- Extracted data
■ ■ ■ ■

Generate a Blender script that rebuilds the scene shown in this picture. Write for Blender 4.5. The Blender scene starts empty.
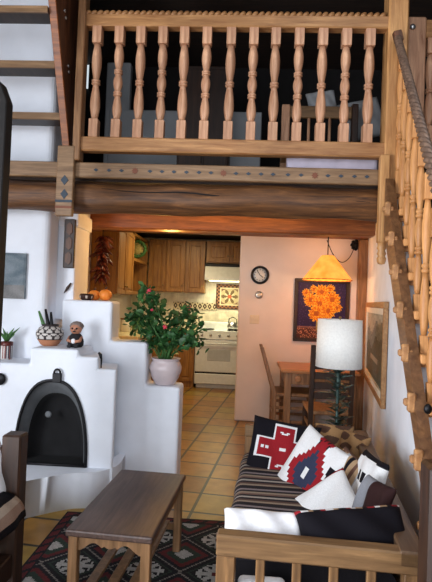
import bpy, bmesh, math, random
from mathutils import Vector, Matrix, Euler, Quaternion
random.seed(7)
PI = math.pi
C = bpy.context.scene.collection
SC = bpy.context.scene
F = 500.0
EYE = 1.4
YAW, PITCH, ROLL = map(math.radians, (3.0, 1.0, 2.2))

# ------------------------------------------------------------ survey helper: a sighted point on a known plane
def at(px, py, y=None, z=None, x=None):
    a, b = px - 216, py - 291
    cr, sr = math.cos(ROLL), math.sin(ROLL)
    u = cr * a + sr * b; v = -sr * a + cr * b
    xc, zc = u / F, -v / F
    yc = math.cos(PITCH) - math.sin(PITCH) * zc
    zz = math.sin(PITCH) + math.cos(PITCH) * zc
    r = Vector((math.cos(YAW) * xc - math.sin(YAW) * yc, math.sin(YAW) * xc + math.cos(YAW) * yc, zz))
    t = y / r.y if y is not None else ((z - EYE) / r.z if z is not None else x / r.x)
    return Vector((0, 0, EYE)) + r * t

# ------------------------------------------------------------ materials
def new_mat(name):
    m = bpy.data.materials.new(name); m.use_nodes = True
    nt = m.node_tree; b = nt.nodes['Principled BSDF']
    return m, nt, b

def ramp(nt, stops):
    r = nt.nodes.new('ShaderNodeValToRGB')
    el = r.color_ramp.elements
    while len(el) < len(stops): el.new(0.5)
    for e, (p, c) in zip(el, stops):
        e.position = p; e.color = (*c, 1)
    return r

def coords(nt, scale=(1, 1, 1), rot=(0, 0, 0), kind='Object'):
    t = nt.nodes.new('ShaderNodeTexCoord'); mp = nt.nodes.new('ShaderNodeMapping')
    mp.inputs['Scale'].default_value = scale; mp.inputs['Rotation'].default_value = rot
    nt.links.new(t.outputs[kind], mp.inputs['Vector'])
    return mp

def wood(name, dark, light, rough=0.5, axis='x', knots=True, vary=0.12, bump=0.15, freq=1.0):
    m, nt, b = new_mat(name)
    sc = {'x': (1.5, 18, 18), 'y': (18, 1.5, 18), 'z': (18, 18, 1.5)}[axis]
    mp = coords(nt, tuple(s * freq for s in sc))
    n = nt.nodes.new('ShaderNodeTexNoise'); n.inputs['Scale'].default_value = 2.2
    n.inputs['Detail'].default_value = 6; n.inputs['Roughness'].default_value = .62
    n.inputs['Distortion'].default_value = .6
    nt.links.new(mp.outputs[0], n.inputs['Vector'])
    r = ramp(nt, [(0.3, dark), (0.55, tuple((a + c) / 2 for a, c in zip(dark, light))), (0.72, light)])
    nt.links.new(n.outputs['Fac'], r.inputs[0])
    # blotchy wear
    n2 = nt.nodes.new('ShaderNodeTexNoise'); n2.inputs['Scale'].default_value = 3.0
    mp2 = coords(nt); nt.links.new(mp2.outputs[0], n2.inputs['Vector'])
    oi = nt.nodes.new('ShaderNodeObjectInfo')
    ma = nt.nodes.new('ShaderNodeMath'); ma.operation = 'MULTIPLY_ADD'
    ma.inputs[1].default_value = vary * 2; ma.inputs[2].default_value = 1 - vary * 2
    nt.links.new(oi.outputs['Random'], ma.inputs[0])
    mb = nt.nodes.new('ShaderNodeMath'); mb.operation = 'MULTIPLY_ADD'; mb.inputs[1].default_value = .5
    nt.links.new(n2.outputs['Fac'], mb.inputs[0]); nt.links.new(ma.outputs[0], mb.inputs[2])
    hs = nt.nodes.new('ShaderNodeHueSaturation')
    nt.links.new(r.outputs[0], hs.inputs['Color']); nt.links.new(mb.outputs[0], hs.inputs['Value'])
    nt.links.new(hs.outputs[0], b.inputs['Base Color'])
    b.inputs['Roughness'].default_value = rough
    bp = nt.nodes.new('ShaderNodeBump'); bp.inputs['Strength'].default_value = bump; bp.inputs['Distance'].default_value = .004
    nt.links.new(n.outputs['Fac'], bp.inputs['Height']); nt.links.new(bp.outputs[0], b.inputs['Normal'])
    return m

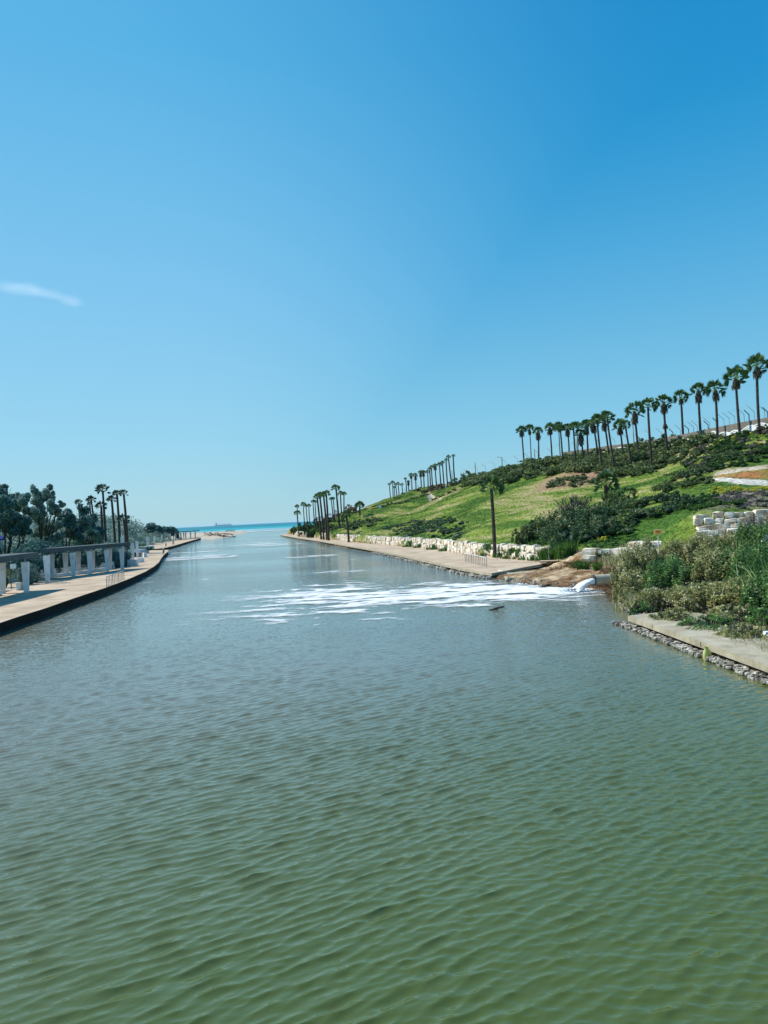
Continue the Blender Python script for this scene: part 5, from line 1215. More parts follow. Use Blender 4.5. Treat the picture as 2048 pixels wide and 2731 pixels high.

■ ■ ■ ■

- The request
Set the entries down again exactly. Do not include the images.

- Complete output
Generate a Blender script that rebuilds the scene shown in this picture. Write for Blender 4.5. The Blender scene starts empty.
import bpy, bmesh, math, random
from mathutils import Vector, Matrix, Euler, Quaternion
random.seed(7)
PI = math.pi
C = bpy.context.scene.collection
SC = bpy.context.scene
F = 500.0
EYE = 1.4
YAW, PITCH, ROLL = map(math.radians, (3.0, 1.0, 2.2))

# ------------------------------------------------------------ survey helper: a sighted point on a known plane
def at(px, py, y=None, z=None, x=None):
    a, b = px - 216, py - 291
    cr, sr = math.cos(ROLL), math.sin(ROLL)
    u = cr * a + sr * b; v = -sr * a + cr * b
    xc, zc = u / F, -v / F
    yc = math.cos(PITCH) - math.sin(PITCH) * zc
    zz = math.sin(PITCH) + math.cos(PITCH) * zc
    r = Vector((math.cos(YAW) * xc - math.sin(YAW) * yc, math.sin(YAW) * xc + math.cos(YAW) * yc, zz))
    t = y / r.y if y is not None else ((z - EYE) / r.z if z is not None else x / r.x)
    return Vector((0, 0, EYE)) + r * t

# ------------------------------------------------------------ materials
def new_mat(name):
    m = bpy.data.materials.new(name); m.use_nodes = True
    nt = m.node_tree; b = nt.nodes['Principled BSDF']
    return m, nt, b

def ramp(nt, stops):
    r = nt.nodes.new('ShaderNodeValToRGB')
    el = r.color_ramp.elements
    while len(el) < len(stops): el.new(0.5)
    for e, (p, c) in zip(el, stops):
        e.position = p; e.color = (*c, 1)
    return r

def coords(nt, scale=(1, 1, 1), rot=(0, 0, 0), kind='Object'):
    t = nt.nodes.new('ShaderNodeTexCoord'); mp = nt.nodes.new('ShaderNodeMapping')
    mp.inputs['Scale'].default_value = scale; mp.inputs['Rotation'].default_value = rot
    nt.links.new(t.outputs[kind], mp.inputs['Vector'])
    return mp

def wood(name, dark, light, rough=0.5, axis='x', knots=True, vary=0.12, bump=0.15, freq=1.0):
    m, nt, b = new_mat(name)
    sc = {'x': (1.5, 18, 18), 'y': (18, 1.5, 18), 'z': (18, 18, 1.5)}[axis]
    mp = coords(nt, tuple(s * freq for s in sc))
    n = nt.nodes.new('ShaderNodeTexNoise'); n.inputs['Scale'].default_value = 2.2
    n.inputs['Detail'].default_value = 6; n.inputs['Roughness'].default_value = .62
    n.inputs['Distortion'].default_value = .6
    nt.links.new(mp.outputs[0], n.inputs['Vector'])
    r = ramp(nt, [(0.3, dark), (0.55, tuple((a + c) / 2 for a, c in zip(dark, light))), (0.72, light)])
    nt.links.new(n.outputs['Fac'], r.inputs[0])
    # blotchy wear
    n2 = nt.nodes.new('ShaderNodeTexNoise'); n2.inputs['Scale'].default_value = 3.0
    mp2 = coords(nt); nt.links.new(mp2.outputs[0], n2.inputs['Vector'])
    oi = nt.nodes.new('ShaderNodeObjectInfo')
    ma = nt.nodes.new('ShaderNodeMath'); ma.operation = 'MULTIPLY_ADD'
    ma.inputs[1].default_value = vary * 2; ma.inputs[2].default_value = 1 - vary * 2
    nt.links.new(oi.outputs['Random'], ma.inputs[0])
    mb = nt.nodes.new('ShaderNodeMath'); mb.operation = 'MULTIPLY_ADD'; mb.inputs[1].default_value = .5
    nt.links.new(n2.outputs['Fac'], mb.inputs[0]); nt.links.new(ma.outputs[0], mb.inputs[2])
    hs = nt.nodes.new('ShaderNodeHueSaturation')
    nt.links.new(r.outputs[0], hs.inputs['Color']); nt.links.new(mb.outputs[0], hs.inputs['Value'])
    nt.links.new(hs.outputs[0], b.inputs['Base Color'])
    b.inputs['Roughness'].default_value = rough
    bp = nt.nodes.new('ShaderNodeBump'); bp.inputs['Strength'].default_value = bump; bp.inputs['Distance'].default_value = .004
    nt.links.new(n.outputs['Fac'], bp.inputs['Height']); nt.links.new(bp.outputs[0], b.inputs['Normal'])
    return m

Continue the Blender Python script for this scene: part 5, from line 1215. More parts follow. Use Blender 4.5. Treat the picture as 2048 pixels wide and 2731 pixels high.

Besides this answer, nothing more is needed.